Dr. Hinton breaks down the three main financial tools used within impact investing — equity, quasi-equity, and debt — and explains how each one shapes investor–investee dynamics. Understanding these instruments is essential to understanding how power and accountability flow within impact capital.

“Debt puts the burden of risk on the entrepreneur, not the investor. And that shapes whose success is truly being prioritized.” — Manpreet Kaur Kalra

We also unpack the hidden vulnerabilities of hard-currency lending, showing how exchange-rate fluctuations can dramatically increase repayment costs and undermine the stability of mission-driven organizations. It’s a clear example of how power and risk are distributed unevenly in global finance.

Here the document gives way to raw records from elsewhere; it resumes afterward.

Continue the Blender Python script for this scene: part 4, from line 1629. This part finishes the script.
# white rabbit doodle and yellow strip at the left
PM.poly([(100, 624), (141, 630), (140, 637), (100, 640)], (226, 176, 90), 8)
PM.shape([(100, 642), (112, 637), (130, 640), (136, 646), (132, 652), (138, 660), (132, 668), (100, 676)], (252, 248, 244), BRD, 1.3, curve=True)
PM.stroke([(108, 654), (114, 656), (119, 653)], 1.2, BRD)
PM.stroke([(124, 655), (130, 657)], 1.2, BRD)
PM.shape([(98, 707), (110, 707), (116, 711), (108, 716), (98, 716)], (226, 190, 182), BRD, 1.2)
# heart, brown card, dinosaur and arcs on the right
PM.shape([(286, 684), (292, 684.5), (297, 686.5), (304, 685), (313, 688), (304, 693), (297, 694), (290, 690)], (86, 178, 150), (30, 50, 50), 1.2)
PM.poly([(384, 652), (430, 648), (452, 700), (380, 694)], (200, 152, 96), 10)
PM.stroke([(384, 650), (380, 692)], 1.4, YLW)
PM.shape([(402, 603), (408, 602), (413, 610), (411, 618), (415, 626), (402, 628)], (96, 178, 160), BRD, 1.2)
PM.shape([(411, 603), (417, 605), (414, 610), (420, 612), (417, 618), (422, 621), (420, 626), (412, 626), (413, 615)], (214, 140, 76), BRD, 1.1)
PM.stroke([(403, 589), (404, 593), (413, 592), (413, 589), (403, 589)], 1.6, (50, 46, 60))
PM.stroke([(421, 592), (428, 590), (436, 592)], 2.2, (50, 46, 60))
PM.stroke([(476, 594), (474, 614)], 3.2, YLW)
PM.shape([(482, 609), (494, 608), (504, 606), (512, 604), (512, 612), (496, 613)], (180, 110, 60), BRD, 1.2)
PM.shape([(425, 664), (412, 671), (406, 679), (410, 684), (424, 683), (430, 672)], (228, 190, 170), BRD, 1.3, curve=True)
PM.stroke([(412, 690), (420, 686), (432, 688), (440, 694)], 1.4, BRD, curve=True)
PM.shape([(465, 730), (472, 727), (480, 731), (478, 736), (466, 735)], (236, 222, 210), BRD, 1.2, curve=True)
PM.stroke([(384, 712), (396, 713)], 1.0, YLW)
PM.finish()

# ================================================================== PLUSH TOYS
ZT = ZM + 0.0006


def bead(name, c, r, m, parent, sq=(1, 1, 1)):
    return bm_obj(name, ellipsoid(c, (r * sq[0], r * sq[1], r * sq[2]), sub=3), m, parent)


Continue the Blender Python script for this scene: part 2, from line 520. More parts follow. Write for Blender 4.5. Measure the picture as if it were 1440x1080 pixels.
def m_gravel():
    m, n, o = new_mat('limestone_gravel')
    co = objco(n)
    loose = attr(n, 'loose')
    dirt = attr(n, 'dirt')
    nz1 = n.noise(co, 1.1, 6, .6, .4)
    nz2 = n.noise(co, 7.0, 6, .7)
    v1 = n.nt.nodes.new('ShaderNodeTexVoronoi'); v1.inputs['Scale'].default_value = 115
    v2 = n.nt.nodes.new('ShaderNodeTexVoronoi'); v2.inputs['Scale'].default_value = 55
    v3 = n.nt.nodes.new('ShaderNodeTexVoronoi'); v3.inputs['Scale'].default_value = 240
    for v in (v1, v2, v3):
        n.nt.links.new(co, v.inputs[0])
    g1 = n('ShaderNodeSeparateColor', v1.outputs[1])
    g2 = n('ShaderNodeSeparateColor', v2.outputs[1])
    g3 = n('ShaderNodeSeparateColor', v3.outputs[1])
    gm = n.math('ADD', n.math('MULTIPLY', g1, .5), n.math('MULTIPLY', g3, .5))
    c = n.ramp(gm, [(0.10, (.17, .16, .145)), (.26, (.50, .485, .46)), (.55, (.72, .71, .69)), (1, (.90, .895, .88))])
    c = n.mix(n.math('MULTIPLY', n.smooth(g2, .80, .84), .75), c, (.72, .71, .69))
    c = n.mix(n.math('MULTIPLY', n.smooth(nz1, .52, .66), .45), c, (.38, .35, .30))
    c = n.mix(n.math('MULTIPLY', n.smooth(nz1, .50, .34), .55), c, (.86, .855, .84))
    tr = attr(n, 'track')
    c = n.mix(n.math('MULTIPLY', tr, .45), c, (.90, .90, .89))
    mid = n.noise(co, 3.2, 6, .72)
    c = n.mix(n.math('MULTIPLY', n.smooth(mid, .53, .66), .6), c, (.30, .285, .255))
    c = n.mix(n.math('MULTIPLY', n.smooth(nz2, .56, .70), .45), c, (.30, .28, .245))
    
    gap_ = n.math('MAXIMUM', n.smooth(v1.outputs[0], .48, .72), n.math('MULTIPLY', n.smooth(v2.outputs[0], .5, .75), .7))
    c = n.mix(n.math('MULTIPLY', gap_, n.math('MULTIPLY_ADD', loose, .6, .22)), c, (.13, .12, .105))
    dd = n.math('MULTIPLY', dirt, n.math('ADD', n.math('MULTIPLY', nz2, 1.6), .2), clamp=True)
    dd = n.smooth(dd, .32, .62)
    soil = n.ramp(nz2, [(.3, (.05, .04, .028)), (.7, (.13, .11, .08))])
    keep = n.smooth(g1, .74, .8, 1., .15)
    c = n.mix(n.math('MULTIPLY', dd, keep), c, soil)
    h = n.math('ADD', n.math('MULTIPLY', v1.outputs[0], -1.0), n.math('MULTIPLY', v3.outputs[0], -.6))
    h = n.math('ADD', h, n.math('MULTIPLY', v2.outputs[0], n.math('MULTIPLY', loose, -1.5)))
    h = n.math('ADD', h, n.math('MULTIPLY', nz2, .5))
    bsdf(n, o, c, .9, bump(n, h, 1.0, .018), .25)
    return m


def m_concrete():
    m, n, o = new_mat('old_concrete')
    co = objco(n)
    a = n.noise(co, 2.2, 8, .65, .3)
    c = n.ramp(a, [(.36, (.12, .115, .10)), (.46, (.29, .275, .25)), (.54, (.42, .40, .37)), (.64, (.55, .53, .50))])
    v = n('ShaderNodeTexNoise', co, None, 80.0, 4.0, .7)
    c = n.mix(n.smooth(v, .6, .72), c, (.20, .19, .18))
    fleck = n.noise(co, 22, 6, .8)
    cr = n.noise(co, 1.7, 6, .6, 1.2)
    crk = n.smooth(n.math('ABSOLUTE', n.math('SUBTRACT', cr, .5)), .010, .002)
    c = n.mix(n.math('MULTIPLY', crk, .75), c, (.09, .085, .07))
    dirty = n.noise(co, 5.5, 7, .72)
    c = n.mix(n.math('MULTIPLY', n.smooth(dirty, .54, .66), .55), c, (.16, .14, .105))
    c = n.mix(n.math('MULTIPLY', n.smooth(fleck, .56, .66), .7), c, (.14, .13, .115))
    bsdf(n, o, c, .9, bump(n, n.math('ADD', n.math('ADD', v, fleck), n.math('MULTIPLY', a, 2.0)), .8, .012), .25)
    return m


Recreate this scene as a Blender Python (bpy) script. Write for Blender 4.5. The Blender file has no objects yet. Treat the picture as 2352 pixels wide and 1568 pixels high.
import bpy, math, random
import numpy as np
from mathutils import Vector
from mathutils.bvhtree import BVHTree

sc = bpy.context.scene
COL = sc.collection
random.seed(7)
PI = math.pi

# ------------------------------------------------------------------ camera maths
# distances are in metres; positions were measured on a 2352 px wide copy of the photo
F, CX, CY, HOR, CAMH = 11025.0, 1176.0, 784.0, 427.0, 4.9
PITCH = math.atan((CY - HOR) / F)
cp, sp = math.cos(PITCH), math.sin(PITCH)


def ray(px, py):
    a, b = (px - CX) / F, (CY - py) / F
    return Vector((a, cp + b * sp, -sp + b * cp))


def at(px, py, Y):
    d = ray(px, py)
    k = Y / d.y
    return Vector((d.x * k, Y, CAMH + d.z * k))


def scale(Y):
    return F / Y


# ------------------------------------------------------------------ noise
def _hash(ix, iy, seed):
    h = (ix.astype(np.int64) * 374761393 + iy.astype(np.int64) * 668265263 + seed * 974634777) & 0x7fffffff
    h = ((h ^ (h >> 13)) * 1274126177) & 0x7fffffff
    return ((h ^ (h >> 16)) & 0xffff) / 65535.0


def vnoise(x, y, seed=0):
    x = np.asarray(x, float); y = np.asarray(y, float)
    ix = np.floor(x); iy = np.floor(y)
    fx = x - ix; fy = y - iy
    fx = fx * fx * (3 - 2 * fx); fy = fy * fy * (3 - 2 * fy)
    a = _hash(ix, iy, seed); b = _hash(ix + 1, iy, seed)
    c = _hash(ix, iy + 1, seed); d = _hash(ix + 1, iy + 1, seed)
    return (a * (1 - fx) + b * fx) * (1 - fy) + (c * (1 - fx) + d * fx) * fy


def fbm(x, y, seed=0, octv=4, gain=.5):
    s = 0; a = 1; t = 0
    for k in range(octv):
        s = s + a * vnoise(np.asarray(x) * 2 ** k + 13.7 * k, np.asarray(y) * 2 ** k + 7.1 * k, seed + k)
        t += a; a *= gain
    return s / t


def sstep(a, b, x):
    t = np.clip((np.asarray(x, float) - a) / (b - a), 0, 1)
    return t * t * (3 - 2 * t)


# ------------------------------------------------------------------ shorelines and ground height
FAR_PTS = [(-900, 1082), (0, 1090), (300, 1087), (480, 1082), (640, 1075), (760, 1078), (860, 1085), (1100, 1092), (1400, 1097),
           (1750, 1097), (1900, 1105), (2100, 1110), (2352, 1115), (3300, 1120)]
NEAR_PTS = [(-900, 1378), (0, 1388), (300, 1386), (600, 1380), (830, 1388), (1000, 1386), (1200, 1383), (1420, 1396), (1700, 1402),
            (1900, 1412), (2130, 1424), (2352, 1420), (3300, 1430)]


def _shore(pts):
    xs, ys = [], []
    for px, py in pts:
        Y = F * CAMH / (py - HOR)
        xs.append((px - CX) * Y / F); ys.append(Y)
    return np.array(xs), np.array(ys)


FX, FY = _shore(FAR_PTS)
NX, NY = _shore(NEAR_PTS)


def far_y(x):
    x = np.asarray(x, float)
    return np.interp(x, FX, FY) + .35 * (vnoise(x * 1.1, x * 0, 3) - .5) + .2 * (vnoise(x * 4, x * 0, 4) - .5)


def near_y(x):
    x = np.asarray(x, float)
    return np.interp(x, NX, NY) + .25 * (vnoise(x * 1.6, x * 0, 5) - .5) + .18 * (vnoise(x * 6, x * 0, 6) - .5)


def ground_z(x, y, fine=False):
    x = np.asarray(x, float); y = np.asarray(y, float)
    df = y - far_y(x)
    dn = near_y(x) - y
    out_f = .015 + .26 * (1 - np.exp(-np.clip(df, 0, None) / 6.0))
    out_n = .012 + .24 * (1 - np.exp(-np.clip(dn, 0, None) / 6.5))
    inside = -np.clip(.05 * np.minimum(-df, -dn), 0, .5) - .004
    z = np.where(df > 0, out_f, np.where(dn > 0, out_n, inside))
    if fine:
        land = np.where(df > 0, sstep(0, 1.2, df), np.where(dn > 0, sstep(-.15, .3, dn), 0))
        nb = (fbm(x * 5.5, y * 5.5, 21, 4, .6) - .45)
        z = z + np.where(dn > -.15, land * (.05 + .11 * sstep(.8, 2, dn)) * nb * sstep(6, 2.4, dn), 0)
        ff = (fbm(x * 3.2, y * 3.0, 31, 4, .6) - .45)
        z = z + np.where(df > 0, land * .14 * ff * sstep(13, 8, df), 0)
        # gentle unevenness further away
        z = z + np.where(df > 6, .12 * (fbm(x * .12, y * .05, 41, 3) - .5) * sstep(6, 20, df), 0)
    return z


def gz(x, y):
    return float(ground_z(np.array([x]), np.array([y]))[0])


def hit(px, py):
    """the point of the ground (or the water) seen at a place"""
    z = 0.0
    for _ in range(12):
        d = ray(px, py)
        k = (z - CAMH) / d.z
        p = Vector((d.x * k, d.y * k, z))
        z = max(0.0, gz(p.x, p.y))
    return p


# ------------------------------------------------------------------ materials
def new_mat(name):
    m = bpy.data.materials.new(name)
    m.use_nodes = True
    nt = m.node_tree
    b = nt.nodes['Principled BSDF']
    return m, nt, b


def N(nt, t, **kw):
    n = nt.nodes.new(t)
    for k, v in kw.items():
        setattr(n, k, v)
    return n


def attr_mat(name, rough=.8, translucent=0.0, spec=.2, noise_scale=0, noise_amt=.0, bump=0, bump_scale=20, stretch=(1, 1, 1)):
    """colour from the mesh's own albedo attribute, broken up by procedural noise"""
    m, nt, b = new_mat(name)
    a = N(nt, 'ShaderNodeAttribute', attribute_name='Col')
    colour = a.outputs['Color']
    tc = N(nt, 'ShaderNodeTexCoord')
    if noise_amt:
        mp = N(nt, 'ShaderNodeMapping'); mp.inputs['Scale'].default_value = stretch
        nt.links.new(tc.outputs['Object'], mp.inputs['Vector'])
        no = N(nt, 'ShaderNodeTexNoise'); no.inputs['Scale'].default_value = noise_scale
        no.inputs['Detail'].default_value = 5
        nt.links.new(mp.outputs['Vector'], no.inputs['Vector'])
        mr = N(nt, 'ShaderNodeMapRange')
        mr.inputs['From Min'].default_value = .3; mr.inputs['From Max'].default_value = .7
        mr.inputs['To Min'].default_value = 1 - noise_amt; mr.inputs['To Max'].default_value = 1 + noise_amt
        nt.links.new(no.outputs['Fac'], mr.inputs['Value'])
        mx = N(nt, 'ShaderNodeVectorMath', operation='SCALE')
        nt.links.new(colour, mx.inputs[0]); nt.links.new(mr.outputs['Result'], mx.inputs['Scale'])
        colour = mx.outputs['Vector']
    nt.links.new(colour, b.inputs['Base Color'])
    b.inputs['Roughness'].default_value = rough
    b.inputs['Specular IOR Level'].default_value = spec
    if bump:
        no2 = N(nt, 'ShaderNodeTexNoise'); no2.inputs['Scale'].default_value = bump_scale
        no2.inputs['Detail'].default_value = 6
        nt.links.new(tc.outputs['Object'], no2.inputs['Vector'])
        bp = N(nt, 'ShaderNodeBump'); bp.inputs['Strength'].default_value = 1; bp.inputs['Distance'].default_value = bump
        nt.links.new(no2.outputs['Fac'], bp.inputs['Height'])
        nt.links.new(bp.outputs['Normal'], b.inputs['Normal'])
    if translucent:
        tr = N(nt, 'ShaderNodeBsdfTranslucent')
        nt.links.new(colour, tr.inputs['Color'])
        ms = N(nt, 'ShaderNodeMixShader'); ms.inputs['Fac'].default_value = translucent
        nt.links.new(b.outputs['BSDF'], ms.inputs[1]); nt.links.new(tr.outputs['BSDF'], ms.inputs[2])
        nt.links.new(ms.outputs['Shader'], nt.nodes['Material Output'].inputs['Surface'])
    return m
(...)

“A true impact investor will be there for the long term, not the short term. The social impact is equally important to the financial return.” — Dr. Peter Hinton

Impact Measurement

While metrics are meant to increase accountability and transparency, measuring social impact is far more complex than environmental impact. Peter and Manpreet explore why standardized frameworks remain elusive and how rigid reporting expectations often strain social enterprises that already operate with limited capacity. They discuss sector-specific approaches to measurement and emphasize why effective impact evaluation must be rooted in linguistic accessibility, cultural nuance, and feedback from the communities directly affected.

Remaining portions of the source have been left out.